My practice takes me to many cities. On each visit, I always ask myself, is this a place I could live? Does a whisper remind me to return? Mostly, it’s an intellectual exercise–my assignment is over and I’m gone like a cool breeze. This, however, is one sweet place.
This was my first visit to New Orleans since Katrina, so my friend Kenny took me for a ride. We passed through a neighborhood full of restaurants and shops and traffic lights, bustling with everyday life and we crossed the levee into the Lakeview section.
Once this area was under more than 20 feet of water. You can see the high water mark at the tops of the (really nice) homes. Everything is gray. The buckled roads, the yawning houses, the toppled trees are all gray. Not a bird, nor a blade of grass. No squirrels. No kids on bikes. Just gray. Drapes, chairs, beds, hopes and dreams--dead in the sun on the gray lawns. Some orange insulation blew down the street. Occasionally we’d see a FEMA trailer.

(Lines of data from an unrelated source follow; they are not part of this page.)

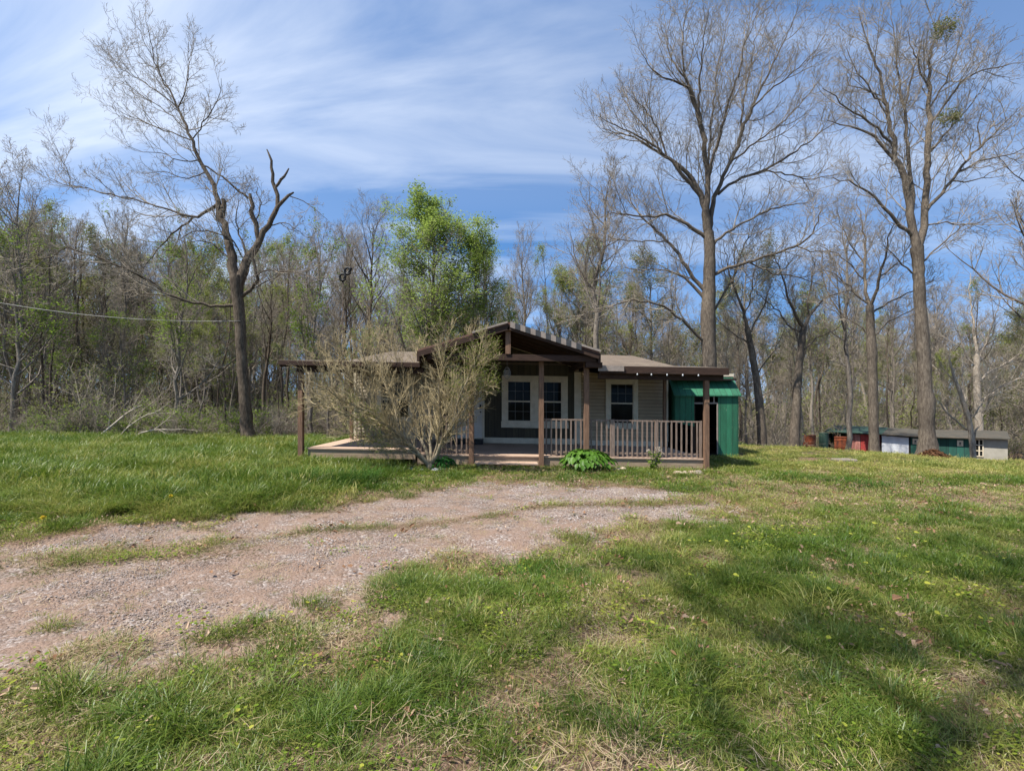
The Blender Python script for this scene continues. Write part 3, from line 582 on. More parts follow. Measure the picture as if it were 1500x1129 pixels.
# ------------------------------------------------------------------ forest tree kinds
def proto(seed, h, r0, limbs=20, lstart=.35, ang=48, l1=.33, sub=(6,4), leaf=None, lean=.03, bark_m=None, fork=False, up=.14, twig_r=.0055, per_limb=6):
    g = np.random.default_rng(seed); n = 14
    z = np.linspace(-.3, h, n); P = np.zeros((n,3)); P[:,2] = z
    P[:,0] = np.cumsum(g.normal(0, .012*h, n))*.6+lean*z; P[:,1] = np.cumsum(g.normal(0, .012*h, n))*.6; P[0,:2] = P[1,:2] = 0
    R = r0*(1-np.linspace(0, 1, n))**.8+.012; R[0] *= 1.35
    T = Acc(); V, Q = tubes(P[None], R[None], 9); T.put(V, Q)
    P1, R1 = children(P[None], R[None], limbs, lstart, .99, ang, l1, 8, up, .09, g, .75, rk=(.01,.011)); V, Q = tubes(P1, R1, 5); T.put(V, Q)
    P2, R2 = children(P1, R1, per_limb, .15, .98, 42, .5, 6, up, .12, g, .5)
    C = Acc(); V, Q = tubes(P2, R2, 3); C.put(V, Q)
    P3, R3 = children(P2, R2, sub[0], .12, 1, 40, .5, 4, .08, .14, g, .4, rtip=twig_r); V, Q = tubes(P3, R3, 3); C.put(V, Q)
    P4, R4 = children(P3, R3, sub[1], .1, 1, 40, .62, 3, .05, .15, g, .3, rtip=twig_r*.9); V, Q = tubes(P4, R4, 3); C.put(V, Q)
    mats = [M['twig']]
    if leaf:
        lm, per, size, keep, spread = leaf; V, Q = clump_noise_leaves(P4, per, size, g, spread, keep); C.put(V, Q, 1); mats.append(lm)
    bm = bark_m or M['bark_wood']
    tm = T.mesh('tree_trunk', [bm]); cm = C.mesh('tree_crown', mats)
    K = Acc(); K.V = T.V+C.V; K.n = T.n+C.n; K.Q = T.Q+[q+T.n for q in C.Q]; K.M = T.M+[m_+1 for m_ in C.M]
    return dict(trunk=tm, crown=cm, both=K.mesh('tree_both', [bm]+mats), h=h)
P_bare = [proto(101, 15, .18, 20, .45, bark_m=M['bark_dark']), proto(102, 16, .20, 24, .5, 40, .30), proto(103, 13, .13, 18, .42, 52, .34), proto(104, 17, .19, 22, .55, 36, .34, lean=-.04, bark_m=M['bark_dark']),
          proto(105, 14, .15, 20, .5, 45, .32, bark_m=M['bark_pale']), proto(106, 12, .11, 18, .4, 40, .36, lean=.06)]
P_lite = [proto(111, 14, .14, 20, .45, 46, .32, (6,4), leaf=(M['leaf_pale'], 2, .055, .30, .10)), proto(112, 12, .11, 20, .2, 50, .36, (6,4), leaf=(M['leaf_spring'], 2, .06, .28, .12)),
          proto(113, 15, .16, 22, .5, 44, .32, (6,4), leaf=(M['leaf_pale'], 2, .06, .45, .12))]
P_pole = [proto(141, 15, .10, 11, .62, 38, .26, (5,4), bark_m=M['bark_dark']), proto(142, 14, .085, 10, .6, 42, .26, (5,4)), proto(143, 15, .095, 10, .55, 44, .25, (5,4), leaf=(M['leaf_pale'], 2, .05, .4, .12), lean=.05, bark_m=M['bark_dark'])]
P_full = [proto(121, 13, .12, 30, .34, 46, .30, (6,4), leaf=(M['leaf_tree'], 5, .042, .78, .15), up=.10), proto(122, 12, .11, 26, .34, 46, .29, (6,4), leaf=(M['leaf_tree'], 5, .042, .78, .15), up=.10)]
P_ever = [proto(131, 13, .16, 30, .18, 66, .30, (6,4), leaf=(M['leaf_olive'], 3, .045, .62, .15), up=.06), proto(132, 11, .14, 30, .1, 62, .34, (6,4), leaf=(M['leaf_olive'], 3, .045, .62, .15), up=.08)]

BANDS = [(-9e9, 210, 'far left of the leaning tree'), (210, 420, 'around and behind the leaning tree'), (420, 760, 'behind the left half of the house'),
         (760, 1000, 'behind the right half of the house'), (1000, 1230, 'behind the green shed'), (1230, 9e9, 'behind the row of low sheds')]
def band(x, y):
    px = x/y*F+750
    for a, b, t in BANDS:
        if a <= px < b: return t
KINDW = {'bare': ('woodland_tree', 'leafless grey-brown woodland tree', 'leafless woodland trees'),
         'lite': ('woodland_tree', 'woodland tree with thin fresh spring leaves', 'woodland trees in first leaf'),
         'ever': ('evergreen_tree', 'olive-green evergreen tree', 'evergreen trees')}
def place(pr, x, y, h, rot, name, label, cat='tree', group=None, w=1.0, z=None):
    s = h/pr['h']*.90; root = empty(name, (x, y, zg(x, y) if z is None else z), label, cat, group)
    root.scale = (s*w, s*w, s); root.rotation_euler = (0, 0, rot)
    link_mesh('trunk', pr['trunk'], root); link_mesh('crown', pr['crown'], root)
    return root
def by_px(px, top, d): x = (px-750)/F*d; return x, d, CAMH+(HOR-top)/F*d-zg(x, d)
for sx_, sy_, sh_, sr_ in ((-3.5,-2.6,22,3.3),(-4.3,-3.0,27,1.0),(-6.0,-3.5,30,2.2)): place(P_pole[2], sx_, sy_, sh_, sr_, 'shade_tree', 'slender tall tree outside the photo whose shadow falls on the right-hand lawn', group='trees shading the lawn', w=.75)
# notable individual trees: pixel column, top, distance
x, y, h = by_px(612, 268, 27); place(P_full[0], x, y, h, .5, 'leafy_tree', 'taller bright green leafy tree behind the left part of the house roof', w=1.3)
x, y, h = by_px(688, 312, 28.5); place(P_full[1], x, y, h, 2.1, 'leafy_tree', 'shorter green leafy tree just right of the tallest leafy one', w=1.15)
for px, top, d, pr, w, lb in (
    (865, 240, 27, P_bare[1], 1.2, 'broad bare tree between the porch gable and the tallest bare tree'),
    (950, 372, 33, P_ever[1], 1.0, 'olive pine seen above the right-hand shingle roof'),
    (1100, 345, 36, P_ever[0], .9, 'tall olive pine right of the tallest bare tree'),
    (538, 296, 30, P_bare[3], 1.0, 'slender bare tree touching the left side of the green leafy tree'),
    (765, 318, 32, P_bare[1], .8, 'narrow upright bare tree above the porch gable peak'),
    (1540, 180, 26, P_bare[0], 1.2, 'bare tree whose crown runs out of the right edge of the photo'),
    (20, 215, 24, P_bare[5], 1.0, 'bare tree reaching highest at the left edge of the photo'),
    (1240, 275, 30, P_bare[2], 1.0, 'bare tree behind the medium forked tree')):
    x, y, h = by_px(px, top, d); place(pr, x, y, h, px*.1, 'woodland_tree' if pr not in P_ever else 'evergreen_tree', lb, w=w)
for i, (px, top, d) in enumerate(((30,325,34),(75,345,42),(165,335,38),(300,345,44),(-30,330,36),(1500,455,34))):
    x, y, h = by_px(px, top, d); b = band(x, y); place(P_ever[i % 2], x, y, h, i*1.3, 'evergreen_tree', 'olive-green evergreen tree in the woods '+b, group='evergreen trees '+b)
# woods in individuals
g = np.random.default_rng(5); placed = []; cnt = 0; tries = 0
while cnt < 205 and tries < 9000:
    tries += 1
    u = g.random(); y = 21+28*u**1.15; x = g.uniform(-1.22, 1.22)*y
    if y < 24 and x > -6: continue
    if -9 < x < 9 and y < 29.5: continue
    px = x/y*F+750
    if x > 9 and y < 31 and not (px < 1190): continue
    if abs(px-365) < 26 and y < 27: continue
    if any((x-a)**2+(y-b)**2 < (1.25 if px < 450 else 1.7)**2 for a, b in placed): continue
    placed.append((x, y)); r = g.random(); cnt += 1
    if px < 430: k = 'lite' if r < .58 else 'bare'
    else: k = 'lite' if r < .32 else 'bare'
    tops = np.interp(px, [0,200,330,430,520,640,740,850,1000,1150,1300,1500], [300,315,330,345,335,370,370,380,420,420,415,395])+g.normal(0, 22)
    d = y; h = max(5, CAMH+(HOR-tops)/F*min(d, 40)-zg(x, y)); h *= g.uniform(.55, .8) if g.random() < .5 else 1.0
    pr = (P_bare if k == 'bare' else P_lite)[int(g.integers(0, 6 if k == 'bare' else 3))]
    if g.random() < .42: pr = P_pole[(2 if k == 'lite' else int(g.integers(0, 2)))]
    nm, lb, gp = KINDW[k]; b = band(x, y)
    place(pr, x, y, h, g.random()*6.28, nm, lb+' '+b, group=gp+' '+b, w=g.uniform(.8, 1.1))

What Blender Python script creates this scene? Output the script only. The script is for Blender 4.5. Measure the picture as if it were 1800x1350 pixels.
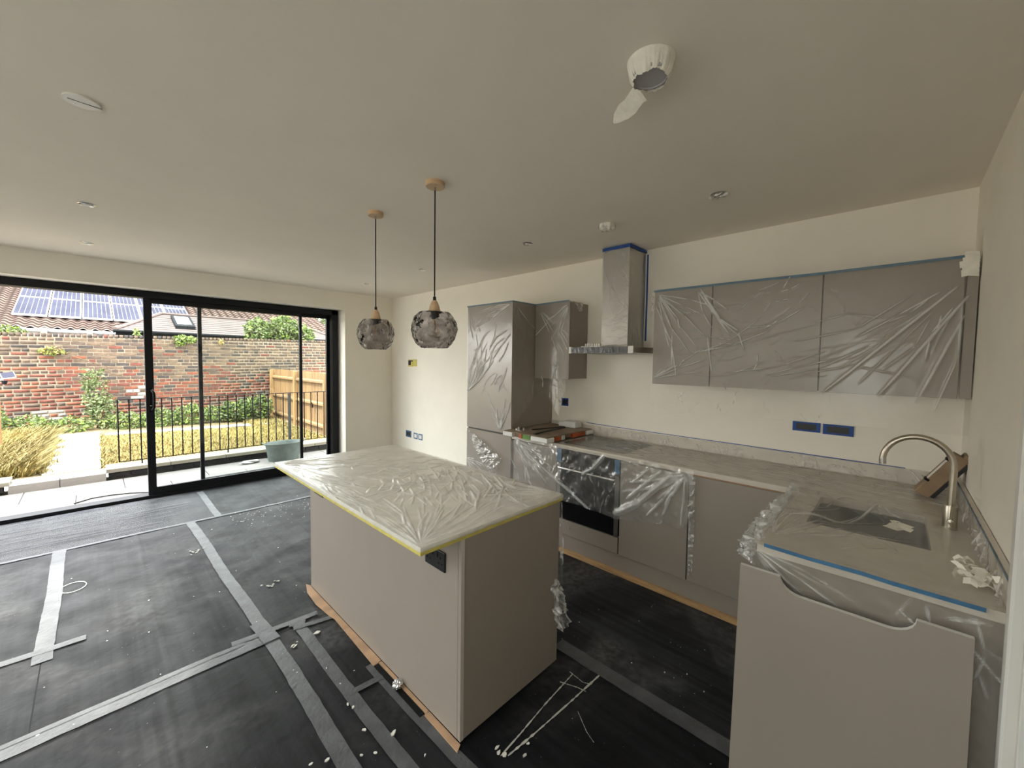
import bpy, bmesh, math, random
import numpy as np
from mathutils import Vector, Matrix

for o in list(bpy.data.objects):
    bpy.data.objects.remove(o, do_unlink=True)
SC = bpy.context.scene
COL = SC.collection
rnd = random.Random(7)
PI = math.pi

# ------------------------------------------------------------------ camera
yaw, pitch, roll = math.radians(46.6626), math.radians(2.7995), math.radians(0.867)
fw = Vector((math.sin(yaw)*math.cos(pitch), math.cos(yaw)*math.cos(pitch), -math.sin(pitch)))
rt = Vector((math.cos(yaw), -math.sin(yaw), 0))
up = rt.cross(fw)
rt2 = rt*math.cos(roll) + up*math.sin(roll)
up2 = up*math.cos(roll) - rt*math.sin(roll)
cam_d = bpy.data.cameras.new('camera'); cam = bpy.data.objects.new('camera', cam_d); COL.objects.link(cam)
m = Matrix((rt2, up2, -fw)).transposed().to_4x4(); m.translation = Vector((0, 0, 1.6354))
cam.matrix_world = m
cam_d.sensor_fit = 'HORIZONTAL'; cam_d.sensor_width = 36; cam_d.lens = 704.98/1800*36
cam_d.shift_x = -(911.46-900)/1800; cam_d.shift_y = -(675-671.27)/1800
cam_d.clip_start = 0.02; cam_d.clip_end = 300
SC.camera = cam

# ------------------------------------------------------------------ world, sun, view
SKY = 3.3
w = bpy.data.worlds.new('world'); SC.world = w; w.use_nodes = True
nt = w.node_tree; nt.nodes.clear()
tc = nt.nodes.new('ShaderNodeTexCoord'); sx = nt.nodes.new('ShaderNodeSeparateXYZ')
cr = nt.nodes.new('ShaderNodeValToRGB'); bg = nt.nodes.new('ShaderNodeBackground'); ow = nt.nodes.new('ShaderNodeOutputWorld')
nt.links.new(tc.outputs['Generated'], sx.inputs[0]); nt.links.new(sx.outputs['Z'], cr.inputs[0])
cr.color_ramp.elements[0].position = 0.0; cr.color_ramp.elements[0].color = (1.0, 0.985, 0.95, 1)
cr.color_ramp.elements[1].position = 0.9; cr.color_ramp.elements[1].color = (0.86, 0.93, 1.0, 1)
nt.links.new(cr.outputs[0], bg.inputs[0]); bg.inputs[1].default_value = SKY
nt.links.new(bg.outputs[0], ow.inputs[0])
sun_d = bpy.data.lights.new('sun', 'SUN'); sun_d.energy = 4.5; sun_d.angle = math.radians(4); sun_d.color = (1, .95, .86)
sun = bpy.data.objects.new('sun', sun_d); COL.objects.link(sun)
sun.rotation_euler = Vector((.62, .42, -1.0)).to_track_quat('-Z', 'Y').to_euler()
vs = SC.view_settings
vs.view_transform = 'Standard'; vs.look = 'None'; vs.gamma = 1; vs.exposure = 1.8; vs.use_curve_mapping = False
SC.cycles.max_bounces = 12; SC.cycles.diffuse_bounces = 8; SC.cycles.transparent_max_bounces = 24
SC.cycles.use_denoising = True; SC.cycles.sample_clamp_indirect = 6
# sampling portal over the garden door opening (guides sky samples, gives no light of its own)
pl = bpy.data.lights.new('door_portal', 'AREA'); pl.shape = 'RECTANGLE'; pl.size = 5.0; pl.size_y = 2.36; pl.cycles.is_portal = True
po = bpy.data.objects.new('door_portal', pl); COL.objects.link(po); po.location = (0.07, 6.4, 1.18)
po.rotation_euler = Vector((0, -1, 0)).to_track_quat('-Z', 'Z').to_euler()

pl2 = bpy.data.lights.new('added_opening_portal', 'AREA'); pl2.shape = 'RECTANGLE'; pl2.size = 1.3; pl2.size_y = .8; pl2.cycles.is_portal = True
po2 = bpy.data.objects.new('added_opening_portal', pl2); COL.objects.link(po2); po2.location = (-3.06, .45, 1.6); po2.rotation_euler = (0, math.radians(-90), 0)

pl3 = bpy.data.lights.new('added_opening_portal', 'AREA'); pl3.shape = 'RECTANGLE'; pl3.size = 1.5; pl3.size_y = 3.1; pl3.cycles.is_portal = True
po3 = bpy.data.objects.new('added_opening_portal', pl3); COL.objects.link(po3); po3.location = (-2.02, 2.1, 2.95)

# ------------------------------------------------------------------ materials
def mat(name, col, rough=.5, metal=0., noise=None, bump=None, spec=.5, rnd_obj=0., coord='Object', col2=None, stretch=None):
    """noise=(scale, amount) mottles the colour; bump=(scale,strength)"""
    m = bpy.data.materials.new(name); m.use_nodes = True
    t = m.node_tree; n = t.nodes; L = t.links; b = n['Principled BSDF']
    b.inputs['Roughness'].default_value = rough; b.inputs['Metallic'].default_value = metal
    b.inputs['Specular IOR Level'].default_value = spec
    c = (*col, 1); b.inputs['Base Color'].default_value = c
    out = None
    tcn = n.new('ShaderNodeTexCoord'); vec = tcn.outputs[coord]
    if stretch:
        mp = n.new('ShaderNodeMapping'); mp.inputs['Scale'].default_value = stretch
        L.new(vec, mp.inputs[0]); vec = mp.outputs[0]
    if noise:
        nz = n.new('ShaderNodeTexNoise'); nz.inputs['Scale'].default_value = noise[0]; nz.inputs['Detail'].default_value = 6
        L.new(vec, nz.inputs['Vector'])
        r = n.new('ShaderNodeValToRGB')
        a = noise[1]
        c2 = col2 if col2 else tuple(min(1, x*(1+a)) for x in col)
        r.color_ramp.elements[0].position = .3; r.color_ramp.elements[0].color = (*[x*(1-a) for x in col], 1) if not col2 else c
        r.color_ramp.elements[1].position = .7; r.color_ramp.elements[1].color = (*c2, 1)
        L.new(nz.outputs[0], r.inputs[0]); out = r.outputs[0]
    if rnd_obj:
        oi = n.new('ShaderNodeObjectInfo'); mr = n.new('ShaderNodeMapRange')
        mr.inputs[3].default_value = 1-rnd_obj; mr.inputs[4].default_value = 1+rnd_obj
        L.new(oi.outputs['Random'], mr.inputs[0])
        mx = n.new('ShaderNodeMix'); mx.data_type = 'RGBA'; mx.blend_type = 'MULTIPLY'; mx.inputs[0].default_value = 1
        if out: L.new(out, mx.inputs[6])
        else: mx.inputs[6].default_value = c
        cb = n.new('ShaderNodeCombineColor')
        for i in range(3): L.new(mr.outputs[0], cb.inputs[i])
        L.new(cb.outputs[0], mx.inputs[7]); out = mx.outputs[2]
    if out: L.new(out, b.inputs['Base Color'])
    if bump:
        nb = n.new('ShaderNodeTexNoise'); nb.inputs['Scale'].default_value = bump[0]; nb.inputs['Detail'].default_value = 5
        L.new(vec, nb.inputs['Vector'])
        bp = n.new('ShaderNodeBump'); bp.inputs['Strength'].default_value = bump[1]; bp.inputs['Distance'].default_value = .01
        L.new(nb.outputs[0], bp.inputs['Height']); L.new(bp.outputs[0], b.inputs['Normal'])
    return m

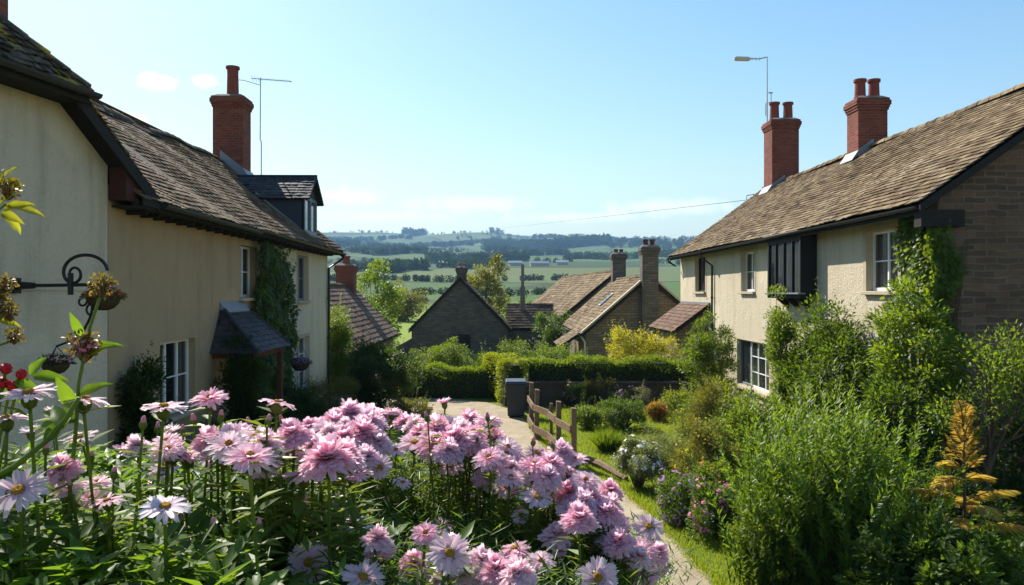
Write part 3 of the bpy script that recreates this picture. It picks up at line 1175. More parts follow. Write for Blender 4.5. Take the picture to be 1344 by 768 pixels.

At 17th street, where the levee broke, it looks like a hose turned on an anthill, with twisted walls and eddies of gray dirt. You’ve seen it on TV, only you really haven’t seen it at all. And it hasn’t changed since the water was pumped out.
I believe the Constitution of this great country of ours refers to a nation of the people, by the people and for the people. It’s time for some sober thinking about how the situation in New Orleans got so out of hand, and what needs to be done now to put it right.